L’autunno precario della scuola

La scuola riapre in un clima non sereno, dominato dalle scosse di assestamento conseguenti al terremoto della legge n. 133/2008, la manovra finanziaria voluta dal ministro dell’economia Tremonti che si sta progressivamente rivelando come la più massiccia operazione di politica scolastica nella storia della scuola italiana dall’avvento della Repubblica.

Essa sta operando infatti non solo nello specifico campo della finanza pubblica, con il drastico ridimensionamento della spesa per l’istruzione (8 miliardi in tre anni), ma anche in quello organizzativo (numero di allievi per classe, dimensionamento delle scuole) e ordinamentale (riforma dell’istruzione secondaria superiore).

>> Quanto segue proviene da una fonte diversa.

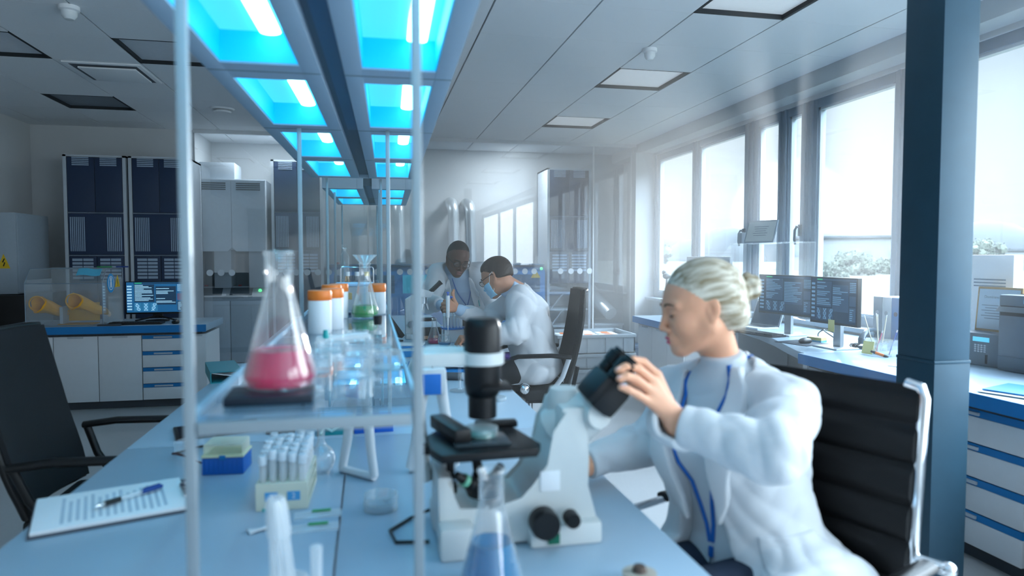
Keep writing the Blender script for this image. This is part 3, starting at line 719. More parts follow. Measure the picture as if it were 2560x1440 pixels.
for z in (.02, .09): w.tube([(-.075, -.05, z), (.075, -.05, z), (.075, .05, z), (-.075, .05, z)], .002, 6, closed=True)
w.out('wire_frame', M_chrome, t)
for k, x in enumerate((-.045, 0, .045)):
    b = thing('reagent_bottle', ('brown tinted' if k == 0 else 'clear middle' if k == 1 else 'yellow capped clear') + ' reagent bottle in the wire caddy', 'bottle', (-.06 + x, 3.3, SZ + .001), 0, 'bottles in the wire caddy')
    MB().lathe([(0, 0), (.019, 0), (.02, .004), (.02, .095), (.010, .115), (.010, .135), (0, .135)], seg=24).out('body', M_glass if k else glassmat('amber_glass', (.85, .7, .5), .5, .08, .05, (.8, .6, .4), .3), b)
    MB().cyl((0, 0, .135), (0, 0, .155), .012).out('cap', M_white if k < 2 else mat('yellow_cap', 'e2c445', .5), b)
# tall cylinder
t = thing('measuring_cylinder', 'tall stoppered glass cylinder on the far rack shelf', 'measuring cylinder', (-.19, 5.33, SZ))
MB().lathe([(0, 0), (.034, 0), (.034, .235), (.016, .262), (.016, .285), (.022, .29), (.0145, .292), (.0145, .262), (.031, .233), (.031, .004), (0, .004)], seg=32).out('glass_body', M_glass, t)
MB().lathe([(0, .288), (.015, .288), (.021, .30), (.021, .318), (0, .32)], seg=24).out('stopper', M_glass, t)
def beaker(loc, h, r, label, fill=0, lq=None, group='low glass beakers on the shelf', name='beaker'):
    t = thing(name, label, 'beaker', loc, 0, group)
    MB().lathe([(0, 0), (r * .95, 0), (r, .004), (r, h - .004), (r * 1.06, h), (r * .98, h - .003), (r - .002, h * .9), (r - .002, .004), (0, .003)], seg=32).out('glass_body', M_glasst, t)
    if fill: MB().lathe([(0, .0045), (r - .003, .0045), (r - .003, fill), (0, fill)], seg=32).out('liquid', liquid(*lq), t)
    return t
for x, y, h, r, lb in ((-.112, 1.40, .040, .034, 'small beaker right behind the pink flask'), (-.035, 1.33, .040, .036, 'front middle beaker of the blurred shelf glassware'), (.028, 1.42, .036, .034, 'right front beaker by the white rack post'), (-.03, 1.62, .030, .036, 'middle beaker behind the front ones on the shelf'), (.02, 1.75, .024, .034, 'beaker near the right shelf rail before the black stopper'), (-.098, 1.70, .022, .034, 'low left rear beaker just in front of the lying teal stoppered tube'), (-.04, 2.02, .014, .034, 'rear beaker of the shelf glassware before the green flask')):
    beaker((x, y, SZ), h, r, lb)
t = thing('sample_tube', 'pale cyan plastic tube with a teal stopper lying behind the beakers', 'tube', (-.085, 1.83, SZ + .0115))
MB().tube([(-.055, 0, 0), (-.05, 0, 0), (.075, .02, .004), (.085, .02, .004)], [.006, .011, .011, .004], 16).out('barrel', M_tube, t)
MB().cyl((-.03, 0, .004), (-.03, 0, .026), .009, .006).out('stopper', M_teal, t)
t = thing('dropper_bottle', 'small bottle with a black rubber stopper by the right shelf rail', 'bottle', (.022, 2.16, SZ))
MB().lathe([(0, 0), (.014, 0), (.014, .014), (.008, .018), (0, .018)], seg=24).out('body', M_glass, t)
MB().lathe([(0, .017), (.012, .017), (.014, .044), (.0, .046)], seg=20).out('stopper', M_blackr, t)

# ================================================================= NEAR BENCH ITEMS
# clipboard
t = thing('clipboard', 'clipboard with a printed sheet lying at the left edge of the near table', 'clipboard', (-.565, 1.675, BZ), .345)
MB().bb(-.165, .15, -.122, .122, 0, .004, bev=.0015).out('board', mat('clipboard_brown', '4a4f5a', .5), t)
MB().bb(-.16, .135, -.112, .115, .0042, .012, bev=.001).out('paper', M_paper, t)
k = MB()
for i in range(15):
    k.bb(-.11 + i * .014, -.103 + i * .014, -.09 + .004 * (i % 3), .085 - .03 * ((i * 7) % 4) / 3, .0121, .0124)
k.out('printed_lines', mat('print_grey', 'b6c3d0', .8), t)
MB().bb(.128, .150, -.05, .05, .004, .018, bev=.004).tube([(.14, -.045, .016), (.15, -.03, .028), (.15, .03, .028), (.14, .045, .016)], .003, 8).out('clip', M_chrome, t)
t = thing('ballpoint_pen', 'clear ballpoint pen with a dark grip lying across the clipboard sheet', 'pen', (-.545, 1.678, BZ + .0215), .85)
MB().tube([(-.075, 0, 0), (-.066, 0, 0), (.06, 0, 0)], [.0012, .0045, .0048], 12).out('barrel', M_tube, t)
MB().tube([(-.055, 0, 0), (-.02, 0, 0)], .0058, 12).out('grip', M_black, t)
MB().tube([(.03, 0, 0), (.078, 0, 0), (.082, 0, 0)], [.0052, .0052, .003], 12).bb(.035, .075, -.002, .002, .005, .008).out('cap', mat('pen_blue', '143f86', .4), t)
MB().tube([(-.076, 0, 0), (-.066, 0, 0)], [.0014, .005], 10).out('tip', M_chrome, t)
# safety glasses
t = thing('safety_glasses', 'safety glasses with dark frame lying on the left of the near table', 'glasses', (-.50, 2.10, BZ), .75)
MB().tube([(-.07, 0, .012), (-.045, .012, .008), (0, .016, .010), (.045, .012, .008), (.07, 0, .012)], .0035, 10).out('brow_bar', M_black, t)
for s in (-1, 1):
    MB().tube([(s * .07, 0, .012), (s * .074, -.03, .018), (s * .07, -.09, .016), (s * .06, -.13, .006)], [.003, .0035, .003, .0025], 8).out('temple', M_black if s > 0 else mat('maroon_plastic', '4a2026', .4), t)
    g = [[(s * (.008 + .056 * i / 5), .014 - .012 * (i / 5) ** 2 + .004 * (j / 4), .006 + .038 * j / 4) for i in range(6)] for j in range(5)]
    MB().sheet(g, .0015).out('lens', M_glasst, t)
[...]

L’effetto più visibile di una manovra che ha inciso su un bilancio come quello dell’istruzione, fatto quasi tutto di spesa corrente per stipendi (97%), è stato però quello di restringere le possibilità occupazionali delle centinaia di migliaia di aspiranti insegnanti e Ata che da anni – in qualche caso da decenni – premono per avere un posto stabile nella scuola: un vero e proprio “esercito di riserva” cresciuto all’ombra di tutti i governi degli ultimi trent’anni, tutti in varia misura responsabili di non aver saputo prevedere e programmare il fabbisogno effettivo di personale da inserire nella scuola in modo stabile.

Ma quella dei precari è una macrocategoria che contiene figure diverse, o meglio con diversi gradi o livelli di precarietà: c’è chi lavora comunque da anni, chi ha lavorato saltuariamente, e chi non ha mai messo piede nella scuola. Vanno considerati tutti nello stesso modo?